Specular Illuminations

Specular Illuminations is a projection of images and text about the criminal trace.  The work combines forensic images used to train crime scene photographers with excerpts from The Woman in White, considered to be the first sensation novel, and a precursor to detective fiction. The novel was written in 1859 just two years before the first colour photograph was printed, at the same time as ideas of evidence were becoming professionalised and power was shifting from the witness to the (male) lawyer.

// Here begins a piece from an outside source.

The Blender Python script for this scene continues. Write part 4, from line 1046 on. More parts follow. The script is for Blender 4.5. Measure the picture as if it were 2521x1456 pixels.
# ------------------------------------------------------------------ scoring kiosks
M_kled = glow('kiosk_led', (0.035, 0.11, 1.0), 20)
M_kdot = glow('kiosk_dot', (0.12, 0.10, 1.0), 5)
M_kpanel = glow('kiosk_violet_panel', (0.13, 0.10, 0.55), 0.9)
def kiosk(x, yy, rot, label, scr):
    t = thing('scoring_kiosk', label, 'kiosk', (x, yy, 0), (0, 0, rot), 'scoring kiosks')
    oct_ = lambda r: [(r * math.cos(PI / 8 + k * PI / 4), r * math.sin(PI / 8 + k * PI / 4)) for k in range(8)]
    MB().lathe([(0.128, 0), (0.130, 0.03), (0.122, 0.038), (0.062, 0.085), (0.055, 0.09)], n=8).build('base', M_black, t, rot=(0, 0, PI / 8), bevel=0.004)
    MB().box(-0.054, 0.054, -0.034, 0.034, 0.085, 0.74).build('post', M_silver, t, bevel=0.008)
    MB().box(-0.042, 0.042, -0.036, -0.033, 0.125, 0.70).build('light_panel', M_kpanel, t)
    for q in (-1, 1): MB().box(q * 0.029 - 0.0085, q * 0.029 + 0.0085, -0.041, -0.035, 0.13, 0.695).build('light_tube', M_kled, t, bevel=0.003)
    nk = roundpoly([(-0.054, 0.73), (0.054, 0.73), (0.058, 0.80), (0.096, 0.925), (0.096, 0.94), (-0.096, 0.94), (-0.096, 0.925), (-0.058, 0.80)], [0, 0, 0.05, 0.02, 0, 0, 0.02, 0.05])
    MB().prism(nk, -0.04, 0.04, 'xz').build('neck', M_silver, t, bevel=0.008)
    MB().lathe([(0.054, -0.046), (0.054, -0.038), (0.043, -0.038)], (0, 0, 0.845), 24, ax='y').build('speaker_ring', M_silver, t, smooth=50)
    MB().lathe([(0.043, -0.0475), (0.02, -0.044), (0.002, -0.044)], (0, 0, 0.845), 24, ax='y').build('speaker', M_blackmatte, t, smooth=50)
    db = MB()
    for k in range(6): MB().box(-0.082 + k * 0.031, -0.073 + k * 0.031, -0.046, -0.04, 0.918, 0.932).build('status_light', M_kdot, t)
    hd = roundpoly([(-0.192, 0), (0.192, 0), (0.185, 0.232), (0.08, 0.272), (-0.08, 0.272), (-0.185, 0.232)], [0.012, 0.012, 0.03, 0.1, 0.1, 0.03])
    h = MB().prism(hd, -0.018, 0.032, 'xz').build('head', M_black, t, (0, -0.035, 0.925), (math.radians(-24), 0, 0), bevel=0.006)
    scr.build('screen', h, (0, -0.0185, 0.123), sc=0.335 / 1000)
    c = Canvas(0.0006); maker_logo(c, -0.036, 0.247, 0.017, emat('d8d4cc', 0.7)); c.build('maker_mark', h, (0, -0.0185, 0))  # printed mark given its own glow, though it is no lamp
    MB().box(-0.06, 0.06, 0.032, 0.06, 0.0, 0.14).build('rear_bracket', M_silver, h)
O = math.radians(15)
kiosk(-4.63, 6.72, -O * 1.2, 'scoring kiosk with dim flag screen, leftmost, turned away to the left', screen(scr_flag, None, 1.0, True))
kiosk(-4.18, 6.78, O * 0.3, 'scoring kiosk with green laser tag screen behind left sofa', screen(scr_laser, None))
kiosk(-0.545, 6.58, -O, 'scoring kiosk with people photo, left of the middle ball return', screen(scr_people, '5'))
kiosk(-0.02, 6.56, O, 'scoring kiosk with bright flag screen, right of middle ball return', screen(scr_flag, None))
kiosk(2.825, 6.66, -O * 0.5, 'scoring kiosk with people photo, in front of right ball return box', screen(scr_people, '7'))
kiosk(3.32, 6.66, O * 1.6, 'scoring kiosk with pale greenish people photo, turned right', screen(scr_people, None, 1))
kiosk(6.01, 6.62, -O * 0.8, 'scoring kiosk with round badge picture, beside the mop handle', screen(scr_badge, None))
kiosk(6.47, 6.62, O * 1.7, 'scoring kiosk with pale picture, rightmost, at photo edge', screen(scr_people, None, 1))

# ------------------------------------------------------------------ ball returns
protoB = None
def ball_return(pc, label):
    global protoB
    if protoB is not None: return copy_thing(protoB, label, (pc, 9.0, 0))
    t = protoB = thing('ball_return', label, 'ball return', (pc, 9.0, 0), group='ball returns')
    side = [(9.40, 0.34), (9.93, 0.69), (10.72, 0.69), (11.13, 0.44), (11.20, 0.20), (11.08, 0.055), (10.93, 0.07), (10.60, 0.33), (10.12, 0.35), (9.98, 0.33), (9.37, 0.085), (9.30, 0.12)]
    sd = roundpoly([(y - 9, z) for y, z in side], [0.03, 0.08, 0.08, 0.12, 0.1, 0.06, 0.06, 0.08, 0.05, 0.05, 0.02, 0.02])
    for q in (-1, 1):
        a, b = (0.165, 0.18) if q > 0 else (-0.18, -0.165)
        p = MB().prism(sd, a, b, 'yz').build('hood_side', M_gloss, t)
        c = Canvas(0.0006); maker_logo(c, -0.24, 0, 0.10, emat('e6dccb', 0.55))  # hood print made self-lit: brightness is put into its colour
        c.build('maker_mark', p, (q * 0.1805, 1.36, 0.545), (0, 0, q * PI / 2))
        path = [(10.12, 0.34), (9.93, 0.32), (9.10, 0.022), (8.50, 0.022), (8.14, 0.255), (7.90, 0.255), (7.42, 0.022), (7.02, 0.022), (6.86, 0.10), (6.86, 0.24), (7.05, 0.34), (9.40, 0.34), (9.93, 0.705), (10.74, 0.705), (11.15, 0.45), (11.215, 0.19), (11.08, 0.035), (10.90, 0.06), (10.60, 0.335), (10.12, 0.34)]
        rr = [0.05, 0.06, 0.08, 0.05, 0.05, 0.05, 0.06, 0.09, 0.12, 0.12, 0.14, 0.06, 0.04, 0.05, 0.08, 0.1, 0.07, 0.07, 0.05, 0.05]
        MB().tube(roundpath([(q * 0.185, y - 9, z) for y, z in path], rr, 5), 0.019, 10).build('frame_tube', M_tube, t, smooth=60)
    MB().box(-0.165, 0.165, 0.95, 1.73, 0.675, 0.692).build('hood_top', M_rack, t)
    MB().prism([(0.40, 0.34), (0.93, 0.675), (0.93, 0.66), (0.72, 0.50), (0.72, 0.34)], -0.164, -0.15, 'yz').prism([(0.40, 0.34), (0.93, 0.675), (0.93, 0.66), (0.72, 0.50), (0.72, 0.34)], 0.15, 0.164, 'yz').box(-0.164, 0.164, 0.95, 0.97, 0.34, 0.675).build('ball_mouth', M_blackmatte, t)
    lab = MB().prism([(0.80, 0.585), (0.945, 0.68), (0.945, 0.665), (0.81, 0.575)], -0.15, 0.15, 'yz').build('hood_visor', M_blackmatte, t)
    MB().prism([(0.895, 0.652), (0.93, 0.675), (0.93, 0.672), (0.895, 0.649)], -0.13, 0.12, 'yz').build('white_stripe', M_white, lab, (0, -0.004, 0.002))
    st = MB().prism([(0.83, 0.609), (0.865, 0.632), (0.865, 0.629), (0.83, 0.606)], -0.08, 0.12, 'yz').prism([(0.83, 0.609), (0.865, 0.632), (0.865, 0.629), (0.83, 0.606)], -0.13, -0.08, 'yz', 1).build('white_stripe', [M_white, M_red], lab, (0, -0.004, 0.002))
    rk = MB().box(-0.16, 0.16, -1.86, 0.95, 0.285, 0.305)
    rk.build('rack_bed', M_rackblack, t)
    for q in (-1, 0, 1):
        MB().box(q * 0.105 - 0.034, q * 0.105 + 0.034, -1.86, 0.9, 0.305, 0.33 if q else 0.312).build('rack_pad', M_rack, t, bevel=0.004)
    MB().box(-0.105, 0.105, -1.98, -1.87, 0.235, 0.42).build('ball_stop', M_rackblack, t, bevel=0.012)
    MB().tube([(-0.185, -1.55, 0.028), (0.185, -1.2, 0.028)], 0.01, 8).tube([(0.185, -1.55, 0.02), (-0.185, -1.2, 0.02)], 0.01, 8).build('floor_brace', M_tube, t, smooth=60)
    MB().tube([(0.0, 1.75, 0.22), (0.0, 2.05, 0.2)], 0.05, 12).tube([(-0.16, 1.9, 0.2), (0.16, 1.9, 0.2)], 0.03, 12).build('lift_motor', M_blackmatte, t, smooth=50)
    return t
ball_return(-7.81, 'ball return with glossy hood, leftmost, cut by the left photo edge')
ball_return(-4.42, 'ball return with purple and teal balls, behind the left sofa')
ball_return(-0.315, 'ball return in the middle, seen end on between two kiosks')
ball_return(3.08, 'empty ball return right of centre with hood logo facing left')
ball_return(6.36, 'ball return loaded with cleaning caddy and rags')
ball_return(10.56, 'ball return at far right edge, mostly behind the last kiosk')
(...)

The Woman in White is narrated through multiple voices, much like a trial. The text in Specular Illuminations are selected excerpts spoken by or about Miss Halcombe, whose forensic sensibilities help free her sister from the asylum and determine the identity of the woman in white. Miss Halcombe is a figure of resistance and intelligence, as well as of love and care, in world where women are subject to male power.  Her insights and deductions are felt on and through her body. These trusted sensations help her unravel the complex web of deceptions which have entrapped her sister.   But ultimately the question of identity rests not with Miss Holcombe’s subjective recollections but requires material proof recognised by the law. What counts as facts is not the surface of the body but its documentation.

The projected images are photographs used to train the police in forensic photography techniques. They demonstrate and interrogate the very mechanisms of forensic image-making: light, speed, exposure, colour, distance, aperture. They gesture towards photography’s mediated and often unstable relationship to truth and evidence. The images have been loaned to the artist for this show by Nick Marsh, a specialist in forensic photography. They are re-presented here, with some cropping adjustments made by the artist.

This work forces multiple relationships across time between an embodied forensic mind, and a visual forensic field, as well as between gendered ways of knowing. The title comes from the name of one of the images provided by Nick Marsh.